**Exercise requirements:** Give every line back verbatim, dropping all images.

**Dataset extract:**
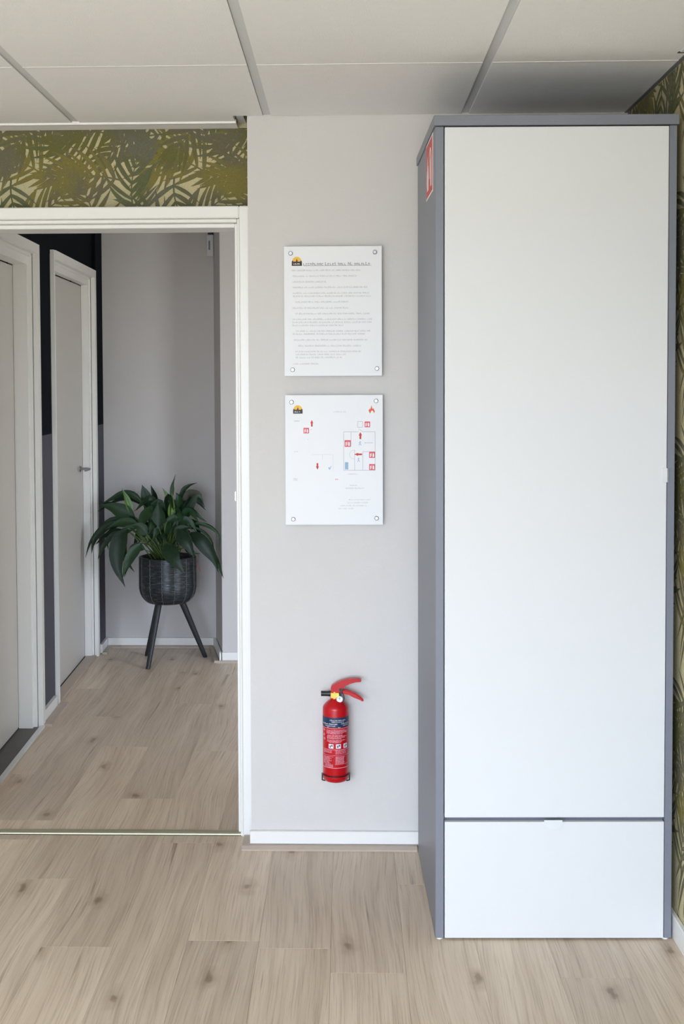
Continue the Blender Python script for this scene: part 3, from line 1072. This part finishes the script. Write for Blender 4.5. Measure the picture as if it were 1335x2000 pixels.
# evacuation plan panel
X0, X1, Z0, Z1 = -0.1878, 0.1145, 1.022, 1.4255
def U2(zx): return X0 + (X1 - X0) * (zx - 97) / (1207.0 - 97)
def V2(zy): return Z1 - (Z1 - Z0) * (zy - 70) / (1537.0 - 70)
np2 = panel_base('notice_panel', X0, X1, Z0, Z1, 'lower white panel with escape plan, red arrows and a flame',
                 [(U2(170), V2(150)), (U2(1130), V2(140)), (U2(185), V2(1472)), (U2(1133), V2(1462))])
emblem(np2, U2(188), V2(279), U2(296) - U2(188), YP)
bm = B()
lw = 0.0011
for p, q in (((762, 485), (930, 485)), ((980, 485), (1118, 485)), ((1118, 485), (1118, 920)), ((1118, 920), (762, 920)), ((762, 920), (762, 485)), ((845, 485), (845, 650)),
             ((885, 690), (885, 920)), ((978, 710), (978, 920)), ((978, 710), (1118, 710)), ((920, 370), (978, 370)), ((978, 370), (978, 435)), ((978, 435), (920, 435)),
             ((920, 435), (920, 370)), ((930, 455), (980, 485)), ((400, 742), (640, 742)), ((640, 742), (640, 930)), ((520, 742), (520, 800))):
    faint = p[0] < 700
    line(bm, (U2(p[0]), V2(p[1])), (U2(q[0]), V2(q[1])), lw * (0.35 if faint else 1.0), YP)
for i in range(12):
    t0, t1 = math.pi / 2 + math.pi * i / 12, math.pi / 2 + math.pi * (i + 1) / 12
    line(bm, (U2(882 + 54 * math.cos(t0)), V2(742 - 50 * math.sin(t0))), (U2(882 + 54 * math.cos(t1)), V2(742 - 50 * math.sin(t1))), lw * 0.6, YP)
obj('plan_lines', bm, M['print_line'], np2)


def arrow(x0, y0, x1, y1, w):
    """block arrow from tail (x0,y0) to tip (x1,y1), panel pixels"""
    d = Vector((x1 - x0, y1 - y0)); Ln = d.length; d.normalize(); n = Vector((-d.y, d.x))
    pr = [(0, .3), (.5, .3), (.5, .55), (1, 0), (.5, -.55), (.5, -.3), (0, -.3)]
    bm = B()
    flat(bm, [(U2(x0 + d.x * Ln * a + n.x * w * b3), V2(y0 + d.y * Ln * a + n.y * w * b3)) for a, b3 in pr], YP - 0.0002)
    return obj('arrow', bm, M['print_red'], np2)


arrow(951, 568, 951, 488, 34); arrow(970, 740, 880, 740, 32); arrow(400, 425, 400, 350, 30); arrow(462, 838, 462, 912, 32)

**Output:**
Continue the Blender Python script for this scene: part 3, from line 1072. This part finishes the script. Write for Blender 4.5. Measure the picture as if it were 1335x2000 pixels.
# evacuation plan panel
X0, X1, Z0, Z1 = -0.1878, 0.1145, 1.022, 1.4255
def U2(zx): return X0 + (X1 - X0) * (zx - 97) / (1207.0 - 97)
def V2(zy): return Z1 - (Z1 - Z0) * (zy - 70) / (1537.0 - 70)
np2 = panel_base('notice_panel', X0, X1, Z0, Z1, 'lower white panel with escape plan, red arrows and a flame',
                 [(U2(170), V2(150)), (U2(1130), V2(140)), (U2(185), V2(1472)), (U2(1133), V2(1462))])
emblem(np2, U2(188), V2(279), U2(296) - U2(188), YP)
bm = B()
lw = 0.0011
for p, q in (((762, 485), (930, 485)), ((980, 485), (1118, 485)), ((1118, 485), (1118, 920)), ((1118, 920), (762, 920)), ((762, 920), (762, 485)), ((845, 485), (845, 650)),
             ((885, 690), (885, 920)), ((978, 710), (978, 920)), ((978, 710), (1118, 710)), ((920, 370), (978, 370)), ((978, 370), (978, 435)), ((978, 435), (920, 435)),
             ((920, 435), (920, 370)), ((930, 455), (980, 485)), ((400, 742), (640, 742)), ((640, 742), (640, 930)), ((520, 742), (520, 800))):
    faint = p[0] < 700
    line(bm, (U2(p[0]), V2(p[1])), (U2(q[0]), V2(q[1])), lw * (0.35 if faint else 1.0), YP)
for i in range(12):
    t0, t1 = math.pi / 2 + math.pi * i / 12, math.pi / 2 + math.pi * (i + 1) / 12
    line(bm, (U2(882 + 54 * math.cos(t0)), V2(742 - 50 * math.sin(t0))), (U2(882 + 54 * math.cos(t1)), V2(742 - 50 * math.sin(t1))), lw * 0.6, YP)
obj('plan_lines', bm, M['print_line'], np2)


def arrow(x0, y0, x1, y1, w):
    """block arrow from tail (x0,y0) to tip (x1,y1), panel pixels"""
    d = Vector((x1 - x0, y1 - y0)); Ln = d.length; d.normalize(); n = Vector((-d.y, d.x))
    pr = [(0, .3), (.5, .3), (.5, .55), (1, 0), (.5, -.55), (.5, -.3), (0, -.3)]
    bm = B()
    flat(bm, [(U2(x0 + d.x * Ln * a + n.x * w * b3), V2(y0 + d.y * Ln * a + n.y * w * b3)) for a, b3 in pr], YP - 0.0002)
    return obj('arrow', bm, M['print_red'], np2)


arrow(951, 568, 951, 488, 34); arrow(970, 740, 880, 740, 32); arrow(400, 425, 400, 350, 30); arrow(462, 838, 462, 912, 32)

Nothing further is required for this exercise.